Peter saw some people who claimed to be followers of Jesus—who claimed to have faith and claimed Jesus as their Saviour—but who weren’t showing that they’d made him their Lord and who weren’t living the new, risen life that true and saving faith brings with it. They were basically using the salvation that Jesus offers at the cross as a “Get Out of Hell Free” card—“I can do whatever I want now and because I’m a Christian I don’t have to pay the eternal consequences.” And Peter reminds us, “No. If that’s how you live, you bring shame on Jesus and his body, you drive people away instead of drawing them in, and ultimately you just prove that your faith isn’t real.”
This is one of the mysteries—one of the paradoxes—of Christianity: Through the shed blood of Jesus at the cross we are made free and yet at the same time we are made servants (literally, Peter says “slaves” in the Greek). Jesus frees us from our sins, but if we’re free from our sins, that means we’re also freed to do what we were never able to do before: to love him, to serve him, and to live a life of truth and beauty, a life of good works pleasing to him. And that kind of life shows itself—and commends itself—to others as we:
Honor everyone. Love the brotherhood. Fear God. Honor the emperor. (1 Peter 2:17)

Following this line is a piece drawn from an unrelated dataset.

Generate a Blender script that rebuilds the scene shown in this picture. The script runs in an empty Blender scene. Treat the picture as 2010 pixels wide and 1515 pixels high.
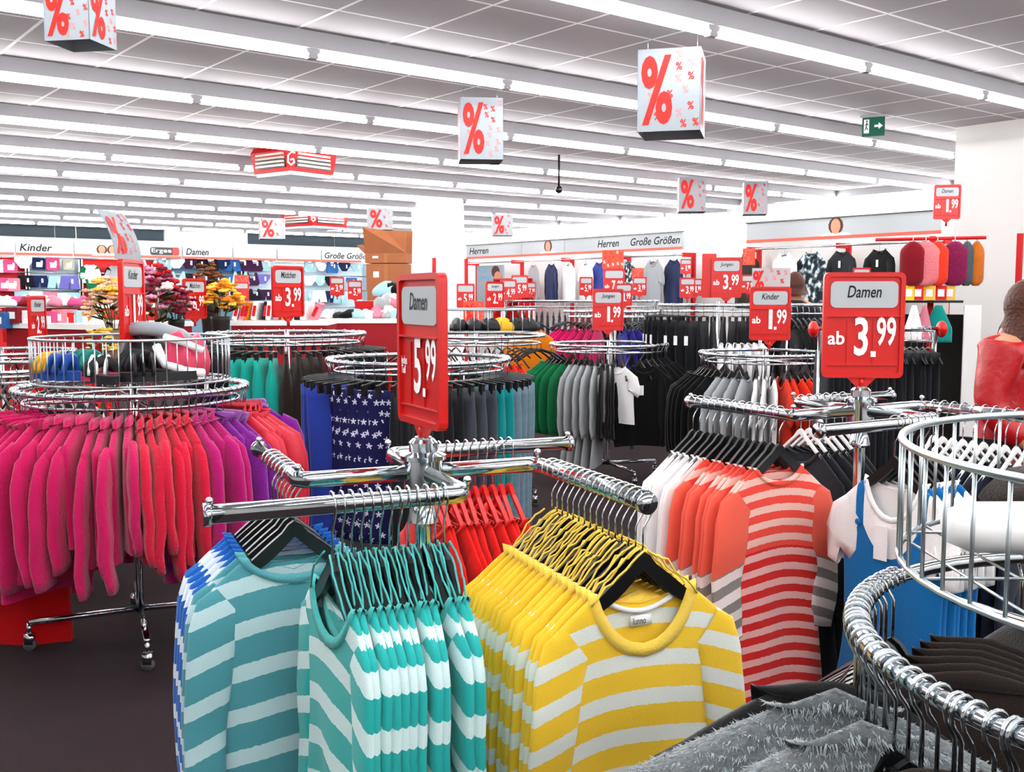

“Honour everyone.” That’s the “Golden Rule”—treat others as you would have them treat you. As you deal with other people in the world, remember that Jesus loves them and died for them just as he loves you and died for you. It’s amazing how this works to change our attitudes toward people. Pray for your enemies and do good to them. It’s hard to feel self-righteous toward, or to judge and condemn people for whom you’re praying. Instead, you remember that they’re people who need Jesus in their lives. It reminds you to shine your light brightly—and all the more brightly the more they trouble and persecute you.
“Love the brotherhood”. Love your brothers and sisters in Christ—love the Body. Show the world what it means to be in love and fellowship and communion with each other. Too often people look at the Church and they see fights and splits and people who don’t get along—and that’s shameful. The first place to witness the love of Christ is right here in his Body.
And then Peter says, “Fear God. Honour the emperor.” He brings all this back to where he started. Live in this word as sojourners and exiles. As you live in this world, remember that you’re just passing through—that it isn’t your true home, because your true home and your true citizenship are in heaven. But remember too that God has given you this temporary mission here for a reason—he wants you to be his ambassadors. He wants us to show the world what his kingdom is like and to draw others to it, so he says, “Don’t do anything to deliberately offend the world. Show the people around you respect and honour. Obey the laws and rules. But remember that God is your final authority. If there comes a time when you have to make a decision between obedience to him and obedience to the world, always follow him—but as much as it is possible, be a good ambassador of the kingdom of God and don’t give anyone reason to despise it.
This week we were down in Victoria. It’s tourist season and there are Americans everywhere you go, and as an American I found myself cringing. There were so many bad ambassadors. These days Americans aren’t the most popular people on the planet, and as an American living in Canada I find I want to be a good ambassador—I want to prove people wrong when they say nasty things about Americans. But as I walked around Victoria, an awful lot of people were instead proving those accusation true. Brothers and sisters, as Christians we’re often bad ambassadors in the same way. People accuse us of being self-righteous, holier-than-thou hypocrites. Peter tells us to prove them wrong by being good ambassadors, but too often we actually prove them right. And, brothers and sisters, we prove them right because too often we’re too attached to the things and to the ways of the world.
We need to cut ourselves loose from the world. Again, we need Jesus’ reminder that it’s just “a little while”. When it’s hard to endure suffering, when it’s hard to endure persecution, just remember that this time is only “a little while”—he’ll be back soon. And when it’s hard to turn our focus from earthly thing to heavenly things, we need that reminder that the things of earth are also just for “a little while”—they have nothing to compare with the things of heaven—the things of eternity.
Please pray with me: Father, in our collect this morning we asked you, “grant to all who are admitted into the fellowship of Christ’s service that they may renounce those things that are contrary to their profession and follow all such things as are agreeable to it.” We ask that again, and we ask that you would remind us that we are here for just “a little while”. Strengthen us to persevere in the face of suffering and persecution and remind us that because our time here is so short, our best investments are the ones we make in your eternal kingdom. Give us grace that we might shine as bright lights in the darkness of the world and use our lights, we pray, to draw others to you. We ask this in through Jesus Christ our Lord. Amen.